We then rode up a waterfall. Not a vertical one, obviously, but a very steep and wet slope with rocks and mud and lots of nastiness. Vernon got halfway up and then declared himself absolutely knackered and wanting to turn round and go home now thank you very much. Zippy had claimed the scalp he was looking for. Several of the guys came off going up there. I got off my bike to help one guy - a really nice guy called Pete - to get up the slope. I made the fatal mistake of getting behind his bike to push him. A thorough roosting ensued, although I could hear his apologies over the sound of revving engine and splattering mud.
I got back to my bike, and Zippy (who was also helping Pete) was walking past me - down the hill - back to his bike. "
Aren't you going to give me a push as well?" I asked him. "
No", he said. "
But I'll give you some advice - don't stop on the hill. Keep going". Tht's good advice, but sort of like somebody telling you "
don't drown" when giving you advice on swimming. I roosted, snaked and paddled my way to the top of the slope. Soaking wet, knackered and covered in mud. But ecstatic. Only two of us had made it up the waterfall, and I was one of them.
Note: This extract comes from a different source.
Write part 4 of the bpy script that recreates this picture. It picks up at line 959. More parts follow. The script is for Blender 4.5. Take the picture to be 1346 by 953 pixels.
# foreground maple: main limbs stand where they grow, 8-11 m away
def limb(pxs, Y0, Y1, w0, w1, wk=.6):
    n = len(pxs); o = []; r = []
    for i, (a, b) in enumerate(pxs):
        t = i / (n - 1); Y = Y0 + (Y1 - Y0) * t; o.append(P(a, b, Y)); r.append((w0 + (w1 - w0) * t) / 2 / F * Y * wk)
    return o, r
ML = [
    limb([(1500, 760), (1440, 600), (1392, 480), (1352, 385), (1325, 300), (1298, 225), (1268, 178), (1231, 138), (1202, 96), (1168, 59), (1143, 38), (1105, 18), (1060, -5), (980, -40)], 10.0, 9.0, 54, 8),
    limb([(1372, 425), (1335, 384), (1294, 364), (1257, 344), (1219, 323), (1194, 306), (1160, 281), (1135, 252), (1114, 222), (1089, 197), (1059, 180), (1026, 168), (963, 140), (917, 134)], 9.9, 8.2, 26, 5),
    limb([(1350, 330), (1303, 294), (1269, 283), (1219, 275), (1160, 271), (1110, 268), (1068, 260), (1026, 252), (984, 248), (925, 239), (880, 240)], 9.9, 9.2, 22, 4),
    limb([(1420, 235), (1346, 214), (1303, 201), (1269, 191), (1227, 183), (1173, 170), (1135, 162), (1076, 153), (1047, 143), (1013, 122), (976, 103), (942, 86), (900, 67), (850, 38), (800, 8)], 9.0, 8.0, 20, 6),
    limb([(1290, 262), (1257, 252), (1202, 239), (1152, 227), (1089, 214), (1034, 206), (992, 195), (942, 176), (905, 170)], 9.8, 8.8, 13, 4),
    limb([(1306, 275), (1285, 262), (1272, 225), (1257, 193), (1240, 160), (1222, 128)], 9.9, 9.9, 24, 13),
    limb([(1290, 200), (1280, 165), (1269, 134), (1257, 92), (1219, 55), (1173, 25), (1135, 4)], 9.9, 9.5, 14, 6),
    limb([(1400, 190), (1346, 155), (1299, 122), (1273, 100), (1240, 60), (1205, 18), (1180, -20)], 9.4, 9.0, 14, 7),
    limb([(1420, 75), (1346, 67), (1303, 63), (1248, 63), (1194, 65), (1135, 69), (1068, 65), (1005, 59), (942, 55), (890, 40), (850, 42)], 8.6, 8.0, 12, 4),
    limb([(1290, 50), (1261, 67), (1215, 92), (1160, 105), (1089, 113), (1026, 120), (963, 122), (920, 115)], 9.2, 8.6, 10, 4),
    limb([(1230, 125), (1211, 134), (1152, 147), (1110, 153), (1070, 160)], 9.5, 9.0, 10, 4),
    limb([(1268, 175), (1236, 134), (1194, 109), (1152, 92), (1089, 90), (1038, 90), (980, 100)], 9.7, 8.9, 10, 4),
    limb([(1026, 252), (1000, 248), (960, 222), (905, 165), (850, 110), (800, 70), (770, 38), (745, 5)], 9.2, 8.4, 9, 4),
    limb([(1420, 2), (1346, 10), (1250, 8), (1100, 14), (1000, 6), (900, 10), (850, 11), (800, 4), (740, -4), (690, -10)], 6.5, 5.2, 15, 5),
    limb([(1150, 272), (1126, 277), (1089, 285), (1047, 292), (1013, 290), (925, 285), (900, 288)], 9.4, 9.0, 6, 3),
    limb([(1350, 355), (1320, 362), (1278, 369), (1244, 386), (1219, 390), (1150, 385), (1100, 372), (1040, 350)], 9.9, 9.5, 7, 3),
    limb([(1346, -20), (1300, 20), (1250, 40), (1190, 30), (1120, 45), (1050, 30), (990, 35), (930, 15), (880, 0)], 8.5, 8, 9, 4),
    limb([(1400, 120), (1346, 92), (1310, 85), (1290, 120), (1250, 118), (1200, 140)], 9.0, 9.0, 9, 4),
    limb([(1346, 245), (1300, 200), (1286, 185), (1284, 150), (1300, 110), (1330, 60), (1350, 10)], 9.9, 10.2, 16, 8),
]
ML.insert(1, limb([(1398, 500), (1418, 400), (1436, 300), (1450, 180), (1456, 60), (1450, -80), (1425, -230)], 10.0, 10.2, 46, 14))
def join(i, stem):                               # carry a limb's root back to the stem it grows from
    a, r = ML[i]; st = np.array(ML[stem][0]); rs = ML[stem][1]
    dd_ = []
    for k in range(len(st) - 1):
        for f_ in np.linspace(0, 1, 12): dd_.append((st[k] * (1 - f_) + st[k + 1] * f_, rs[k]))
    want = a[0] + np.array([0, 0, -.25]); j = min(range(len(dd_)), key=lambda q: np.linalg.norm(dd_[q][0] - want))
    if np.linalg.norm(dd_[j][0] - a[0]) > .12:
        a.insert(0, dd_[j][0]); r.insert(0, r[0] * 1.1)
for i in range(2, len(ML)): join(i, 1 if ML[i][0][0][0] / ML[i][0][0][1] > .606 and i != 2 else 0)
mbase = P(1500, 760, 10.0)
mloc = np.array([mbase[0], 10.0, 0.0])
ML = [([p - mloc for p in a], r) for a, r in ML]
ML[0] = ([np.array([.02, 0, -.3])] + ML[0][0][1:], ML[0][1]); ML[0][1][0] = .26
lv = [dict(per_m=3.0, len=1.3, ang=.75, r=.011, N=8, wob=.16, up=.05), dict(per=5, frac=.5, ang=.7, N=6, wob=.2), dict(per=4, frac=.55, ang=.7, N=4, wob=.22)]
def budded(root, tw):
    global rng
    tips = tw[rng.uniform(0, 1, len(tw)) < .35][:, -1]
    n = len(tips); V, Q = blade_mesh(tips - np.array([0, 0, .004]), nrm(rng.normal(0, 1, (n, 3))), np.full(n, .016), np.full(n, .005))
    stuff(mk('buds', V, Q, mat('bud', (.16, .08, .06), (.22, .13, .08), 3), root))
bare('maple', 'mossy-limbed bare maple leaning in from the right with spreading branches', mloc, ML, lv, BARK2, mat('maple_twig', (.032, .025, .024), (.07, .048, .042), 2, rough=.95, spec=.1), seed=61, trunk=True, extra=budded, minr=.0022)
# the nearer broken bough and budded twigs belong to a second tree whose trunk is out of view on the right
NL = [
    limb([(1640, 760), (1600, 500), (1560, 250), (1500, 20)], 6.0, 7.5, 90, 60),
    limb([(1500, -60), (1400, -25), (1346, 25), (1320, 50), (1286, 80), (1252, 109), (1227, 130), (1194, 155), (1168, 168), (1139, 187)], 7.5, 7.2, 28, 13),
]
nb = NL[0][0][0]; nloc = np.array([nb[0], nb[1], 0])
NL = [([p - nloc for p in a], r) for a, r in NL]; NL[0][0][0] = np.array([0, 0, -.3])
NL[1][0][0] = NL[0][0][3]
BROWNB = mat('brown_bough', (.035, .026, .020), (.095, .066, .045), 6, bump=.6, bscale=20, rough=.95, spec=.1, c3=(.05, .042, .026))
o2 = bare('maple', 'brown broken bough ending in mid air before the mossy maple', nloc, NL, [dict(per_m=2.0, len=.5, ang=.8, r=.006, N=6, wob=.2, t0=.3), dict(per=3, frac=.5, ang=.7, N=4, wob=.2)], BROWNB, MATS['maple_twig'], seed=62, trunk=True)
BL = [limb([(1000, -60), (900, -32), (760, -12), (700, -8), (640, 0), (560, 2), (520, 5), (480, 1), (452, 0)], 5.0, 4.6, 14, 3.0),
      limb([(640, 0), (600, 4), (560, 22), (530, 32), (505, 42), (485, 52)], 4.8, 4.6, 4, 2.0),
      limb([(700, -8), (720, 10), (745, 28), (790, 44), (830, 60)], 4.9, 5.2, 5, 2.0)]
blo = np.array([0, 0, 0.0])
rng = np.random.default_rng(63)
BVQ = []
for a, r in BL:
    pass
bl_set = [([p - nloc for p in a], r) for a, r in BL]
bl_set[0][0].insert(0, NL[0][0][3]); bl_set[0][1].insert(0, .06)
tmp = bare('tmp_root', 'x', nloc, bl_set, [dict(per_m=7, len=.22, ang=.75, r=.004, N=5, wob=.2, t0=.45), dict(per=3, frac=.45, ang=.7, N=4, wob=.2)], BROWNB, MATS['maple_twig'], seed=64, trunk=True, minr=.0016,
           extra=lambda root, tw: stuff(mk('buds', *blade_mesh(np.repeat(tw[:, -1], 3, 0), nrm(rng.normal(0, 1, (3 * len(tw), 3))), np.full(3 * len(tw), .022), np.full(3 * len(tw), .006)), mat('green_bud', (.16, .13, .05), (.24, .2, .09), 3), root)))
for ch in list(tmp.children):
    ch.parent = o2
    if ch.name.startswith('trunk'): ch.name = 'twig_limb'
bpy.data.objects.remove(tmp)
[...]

We went through a puddle that was about 40 feet long and about 3 feet deep. The bow wave came right up over the top of the bike and seeped into the groin area. Any semblance of manhood shrunk away to nowt in the freezing cold water. There was a nasty nasty left hand turn at the end of the puddle - all rocks and mud - and I took it a little bit too quick. The resulting washout and face-plant in the mud was not pretty, although it was fairly spectacular.
Zippy pulled up his bike beside me. "
Oh, did you fall?" he grinned. "
No", I replied, "
the handlebar end was coming off, so I ploughed it into the ground to ram it back in again". He declared that that was "
good work", and rode forward a little. Then he gave me a good roosting because I "
wasn't muddy enough".
The instructors have the three key ingredients for teaching. Patience, passion and a brilliant sense of humour. They love what they do, and they are bloody good at it. The course is more pricey than any of the others, but this is quite simply because it's better than all the others. The quality of the instruction is superb, and it is delivered by people who really enjoy passing on their brilliant skills.
I am back at BMW for the Brecon Beacons trail ride - 80 miles of trail riding through the mountains - on 16 July. This will not be the last time I am there either, I'd seriously recommend it. Learning to skid the front wheel was worth the price of the course on its own.
If you go along and you want to learn, then you will learn bucketloads. If you go along to show off how much you already know, be prepared for a bit of a roosting.
Two days in the soaking wet, covered in mud. Now I know what it must feel like to be a hippo.